A remarkable diary on Daily Kos reveals just how spiteful, vicious, and mendacious right-wingers can be.
Diarist Calouste discovered a post by Matt Yglesias commenting on a piece in the National Review Online wherein the writer, Julie Gunlock (perfect last name for a wingnut, no?), complains about poor people receiving decent food at shelters and food kitchens that receive government stimulus funds. Calouste didn't stop with the NRO piece but went on to use The Google (something apparently never mastered by wingnuttia) to discover the truth behind Gunlock's hit job.
Let's start at the beginning. Gunlock whines in her NRO opinion piece that food kitchens are throwing away food and feeding the poor gourmet meals, all this to the detriment of job-holding, wage-earning taxpayers. Relaying the shocking news that Miriam's Kitchen, which serves the homeless in Washington, D.C. and was recently visited by Michelle Obama, throws away donated donuts, Gunlock says:
All the same, that dismissal of donuts betrays an expanding food snobbery that once was confined to food magazines and ladies who lunch, but now is showing up in the unlikeliest of places, like food banks and homeless shelters.
Yes, why not let the poor eat transfat-laden donuts? Why should they get mushroom risotto (actually an inexpensive dish)? According to Gunlock, we're sending the message that donated food might get thrown away! The horror! Serving nutritious, tasty food to the poverty-stricken is "food snobbery." As Yglesias says,
It’s actually rare that conservatives get to combine their hatred of poor people with their hatred of “cultural elites” in a single argument . . .
Perhaps Miriam's Kitchen is trying to send the message that the homeless, too, deserve nutritious meals, not just junk food that's truly bad for your health. Perhaps Miriam's Kitchen is trying to raise donors' consciousness about what kinds of foods to donate. But for Gunlock, this is nonsense, because the poor evidently don't deserve good food. If they eat the kind of food she eats, then what becomes of the signifiers of class and status?
Gunlock then goes on to single out Meet Each Need with Dignity (MEND) in Pacoma, CA:
A recent meal served at the Meet Each Need with Dignity (MEND) kitchen in Pacoima, Calif., included pumpkin soup seasoned with browned butter and sage, red-wine barbecue beef on handmade puff pastry, artichoke hearts with meatballs marinara, roasted-garlic-and-turnip mashed potatoes, all topped off with fresh blueberries and sour cream. No wonder these places need a bailout.
Ah, but Kos diarist Calouste did a little digging and discovered that (1) MEND is supported strictly by private donations, not by government funds; and (2) the very creative chef there, Richard Weinroth, in five months spent only $200 of MEND's budget!
Weinroth's creations are made mostly with foods donated by local markets.

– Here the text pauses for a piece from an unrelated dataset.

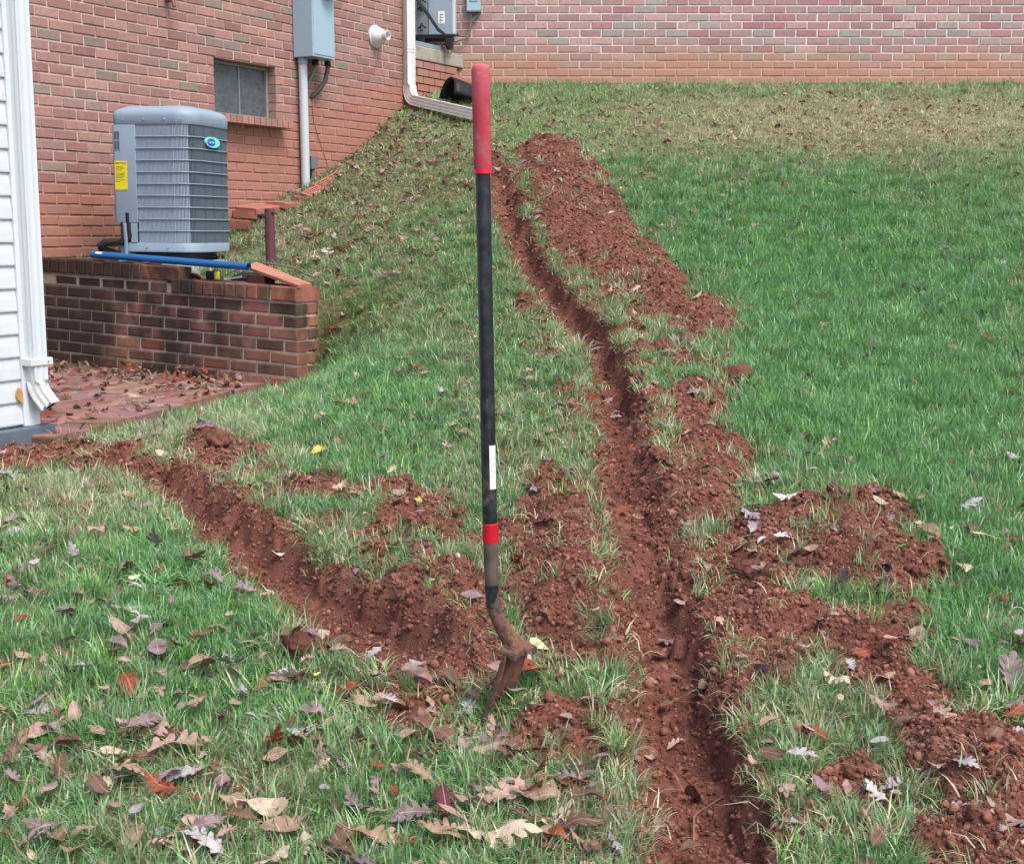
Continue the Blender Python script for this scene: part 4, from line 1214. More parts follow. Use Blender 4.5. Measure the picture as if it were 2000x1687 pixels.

Notice, too, that pumpkin, turnips, and potatoes are inexpensive, and that barbecued beef can be made from the cheapest of cuts, long-simmered and no more expensive than the ground beef that provides the basis of many a soup kitchen meal. Red wine can be purchased cheaply (Two-buck Chuck, anyone?); puff pastry, if made with donated butter, doesn't have to be costly.
No, what Ms. Gunlock objects to is poor people eating the kind of food she eats. No, wait, she's not a liberal, so she doesn't eat that "elitist" stuff (like arugula and Grey Poupon), right? Riiiiiight ...
I don't know whether Julie Gunlock deliberately distorted the facts here, or whether she is so blinded by her disdain for the poor and her horror that they should be allowed to eat "gourmet" food that she really didn't even take in those facts.
Either way, her NRO piece demonstrates that right-wingers feel that such items as browned butter and puff pastry should be reserved for the upper classes, while donuts and canned ravioli are good enough for poor, hungry people who should be grateful to get anything at all.
My hat is off to Calouste for uncovering the truth underlying Gunlock's distortions, which surely earned her a boatload of approving comments from Greater Wingnuttia. And for uncovering the ugliness and hatred of the poor that underlie the right's policies and positions.